ECLI:NL:HR:2012:BW5642
Hoge Raad
- Cassatie
- A.J.A. van Dorst
- B.C. de Savornin Lohman
- Y. Buruma
- Rechtspraak.nl
Niet-ontvankelijkverklaring hoger beroep in strafzaak na mededeling datum terechtzitting
In deze zaak heeft de Hoge Raad op 22 mei 2012 uitspraak gedaan in een cassatieprocedure tegen een arrest van het Gerechtshof te Arnhem. De verdachte was bij verstek veroordeeld door de politierechter op 11 mei 2007, maar had zijn hoger beroep pas op 6 juni 2007 ingesteld. De vraag die centraal stond was of de verdachte op de hoogte was van de datum van de terechtzitting, wat bepalend is voor de ontvankelijkheid van het hoger beroep. De Hoge Raad oordeelde dat de mededeling van de Officier van Justitie over de datum van de zitting niet zonder meer kan worden aangemerkt als een omstandigheid die de verdachte voorafgaand aan de zitting bekend was.

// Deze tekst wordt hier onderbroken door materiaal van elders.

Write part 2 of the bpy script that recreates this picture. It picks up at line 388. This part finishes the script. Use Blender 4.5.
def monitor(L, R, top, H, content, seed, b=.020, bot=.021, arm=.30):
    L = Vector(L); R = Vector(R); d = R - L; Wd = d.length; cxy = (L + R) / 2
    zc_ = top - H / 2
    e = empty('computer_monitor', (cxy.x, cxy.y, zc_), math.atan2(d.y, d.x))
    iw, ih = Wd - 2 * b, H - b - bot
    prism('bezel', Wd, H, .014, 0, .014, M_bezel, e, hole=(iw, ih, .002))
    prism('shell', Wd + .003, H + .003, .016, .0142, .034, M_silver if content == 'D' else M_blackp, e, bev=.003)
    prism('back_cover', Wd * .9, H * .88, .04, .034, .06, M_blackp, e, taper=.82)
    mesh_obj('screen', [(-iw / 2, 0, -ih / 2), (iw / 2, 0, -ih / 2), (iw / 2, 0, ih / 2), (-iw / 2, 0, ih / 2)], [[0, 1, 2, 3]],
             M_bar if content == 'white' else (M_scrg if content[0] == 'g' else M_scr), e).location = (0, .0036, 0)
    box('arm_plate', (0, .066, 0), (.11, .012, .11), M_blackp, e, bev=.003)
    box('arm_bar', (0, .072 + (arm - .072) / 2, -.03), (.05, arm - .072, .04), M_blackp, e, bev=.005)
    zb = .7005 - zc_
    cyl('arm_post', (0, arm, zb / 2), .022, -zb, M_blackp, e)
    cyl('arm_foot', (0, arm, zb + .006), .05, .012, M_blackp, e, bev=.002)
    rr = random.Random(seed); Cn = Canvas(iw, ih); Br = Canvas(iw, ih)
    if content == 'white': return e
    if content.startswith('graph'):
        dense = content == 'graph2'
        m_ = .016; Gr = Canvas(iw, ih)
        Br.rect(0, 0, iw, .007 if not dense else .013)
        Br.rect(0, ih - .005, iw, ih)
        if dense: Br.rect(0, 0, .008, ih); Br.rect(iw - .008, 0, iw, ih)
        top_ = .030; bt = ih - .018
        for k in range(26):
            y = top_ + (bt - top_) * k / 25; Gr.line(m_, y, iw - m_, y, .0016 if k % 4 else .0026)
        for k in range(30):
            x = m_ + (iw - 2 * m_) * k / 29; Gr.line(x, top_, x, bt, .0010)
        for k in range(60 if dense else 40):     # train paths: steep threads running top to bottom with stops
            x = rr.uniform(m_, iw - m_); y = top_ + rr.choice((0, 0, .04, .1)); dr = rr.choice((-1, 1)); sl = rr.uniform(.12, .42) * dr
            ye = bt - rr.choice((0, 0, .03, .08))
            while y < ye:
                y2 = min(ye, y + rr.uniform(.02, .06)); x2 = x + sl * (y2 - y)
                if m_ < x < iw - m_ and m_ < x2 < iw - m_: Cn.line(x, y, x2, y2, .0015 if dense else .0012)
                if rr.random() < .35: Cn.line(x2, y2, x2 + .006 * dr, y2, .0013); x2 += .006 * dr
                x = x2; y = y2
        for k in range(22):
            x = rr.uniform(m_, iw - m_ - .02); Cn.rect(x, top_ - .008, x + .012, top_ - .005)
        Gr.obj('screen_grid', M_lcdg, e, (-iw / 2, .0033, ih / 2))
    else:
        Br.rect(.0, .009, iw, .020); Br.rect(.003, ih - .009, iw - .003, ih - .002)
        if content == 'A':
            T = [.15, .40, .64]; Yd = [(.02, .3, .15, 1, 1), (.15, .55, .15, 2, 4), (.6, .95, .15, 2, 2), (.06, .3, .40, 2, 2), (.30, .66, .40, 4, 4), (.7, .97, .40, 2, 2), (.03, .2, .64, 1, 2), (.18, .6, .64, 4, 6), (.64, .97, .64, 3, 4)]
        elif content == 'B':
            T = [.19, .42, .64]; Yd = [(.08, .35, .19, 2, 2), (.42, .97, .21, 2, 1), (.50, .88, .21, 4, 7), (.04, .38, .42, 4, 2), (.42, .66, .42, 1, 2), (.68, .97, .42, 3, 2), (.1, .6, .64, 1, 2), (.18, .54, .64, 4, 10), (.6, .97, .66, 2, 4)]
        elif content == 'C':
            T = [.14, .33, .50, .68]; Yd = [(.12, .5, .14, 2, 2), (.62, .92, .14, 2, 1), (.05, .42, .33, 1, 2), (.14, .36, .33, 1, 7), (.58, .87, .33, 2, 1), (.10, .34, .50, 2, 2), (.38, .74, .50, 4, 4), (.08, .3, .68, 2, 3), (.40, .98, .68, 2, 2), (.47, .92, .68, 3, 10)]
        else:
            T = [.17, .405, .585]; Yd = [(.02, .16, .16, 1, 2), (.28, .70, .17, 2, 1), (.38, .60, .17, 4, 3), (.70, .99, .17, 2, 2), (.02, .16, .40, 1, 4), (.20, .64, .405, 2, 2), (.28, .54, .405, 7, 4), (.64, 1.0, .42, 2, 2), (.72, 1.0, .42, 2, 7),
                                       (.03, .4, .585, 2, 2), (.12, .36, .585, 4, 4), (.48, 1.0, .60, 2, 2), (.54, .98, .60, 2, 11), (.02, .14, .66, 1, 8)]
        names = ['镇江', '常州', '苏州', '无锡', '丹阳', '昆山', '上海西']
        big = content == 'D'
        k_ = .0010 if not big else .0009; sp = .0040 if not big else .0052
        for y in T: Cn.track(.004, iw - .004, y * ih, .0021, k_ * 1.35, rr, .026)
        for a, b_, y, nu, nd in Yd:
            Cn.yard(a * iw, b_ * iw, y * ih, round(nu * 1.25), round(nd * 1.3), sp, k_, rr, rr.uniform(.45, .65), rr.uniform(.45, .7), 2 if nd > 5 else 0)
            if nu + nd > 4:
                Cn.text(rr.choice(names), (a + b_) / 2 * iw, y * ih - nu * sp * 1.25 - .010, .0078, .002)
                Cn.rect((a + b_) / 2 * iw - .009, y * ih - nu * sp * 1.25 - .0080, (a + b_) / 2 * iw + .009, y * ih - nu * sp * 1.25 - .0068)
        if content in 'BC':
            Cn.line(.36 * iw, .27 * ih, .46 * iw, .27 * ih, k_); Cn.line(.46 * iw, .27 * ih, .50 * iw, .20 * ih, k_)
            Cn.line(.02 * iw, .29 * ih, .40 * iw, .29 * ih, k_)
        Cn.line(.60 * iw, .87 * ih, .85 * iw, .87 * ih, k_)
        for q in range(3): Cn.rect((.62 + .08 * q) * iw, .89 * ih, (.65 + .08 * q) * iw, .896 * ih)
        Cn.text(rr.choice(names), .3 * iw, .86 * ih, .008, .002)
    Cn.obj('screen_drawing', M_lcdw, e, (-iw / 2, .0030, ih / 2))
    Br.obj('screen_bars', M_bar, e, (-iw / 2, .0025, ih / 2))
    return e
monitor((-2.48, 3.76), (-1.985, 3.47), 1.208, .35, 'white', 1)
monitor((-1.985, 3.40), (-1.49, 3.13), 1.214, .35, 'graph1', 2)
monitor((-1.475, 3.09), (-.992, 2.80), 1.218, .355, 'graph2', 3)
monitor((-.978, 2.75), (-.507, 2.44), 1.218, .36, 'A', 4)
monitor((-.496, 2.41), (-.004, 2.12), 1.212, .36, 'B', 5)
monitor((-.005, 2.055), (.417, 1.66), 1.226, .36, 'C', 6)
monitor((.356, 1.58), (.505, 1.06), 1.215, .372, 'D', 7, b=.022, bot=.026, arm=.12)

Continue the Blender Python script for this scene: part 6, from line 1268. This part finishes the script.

Dit leidde tot de conclusie dat het Hof de verdachte ten onrechte niet-ontvankelijk had verklaard in zijn hoger beroep. De Hoge Raad vernietigde de bestreden uitspraak en verwees de zaak terug naar het Gerechtshof te Leeuwarden voor een nieuwe behandeling.
De zaak begon met een vordering tot verlenging van de gevangenhouding van de verdachte, waarbij de datum van de zitting door de Officier van Justitie werd medegedeeld. Het Hof had geoordeeld dat deze mededeling voldoende was om te concluderen dat de verdachte op de hoogte was van de zitting, maar de Hoge Raad was van mening dat deze conclusie niet voldoende was onderbouwd. De Hoge Raad benadrukte dat de mededeling een voorlopig karakter heeft en dat er geen bewijs was dat de verdachte daadwerkelijk op de hoogte was van de zitting. Hierdoor was de termijn voor het instellen van hoger beroep niet overschreden, en had de verdachte recht op een inhoudelijke behandeling van zijn zaak.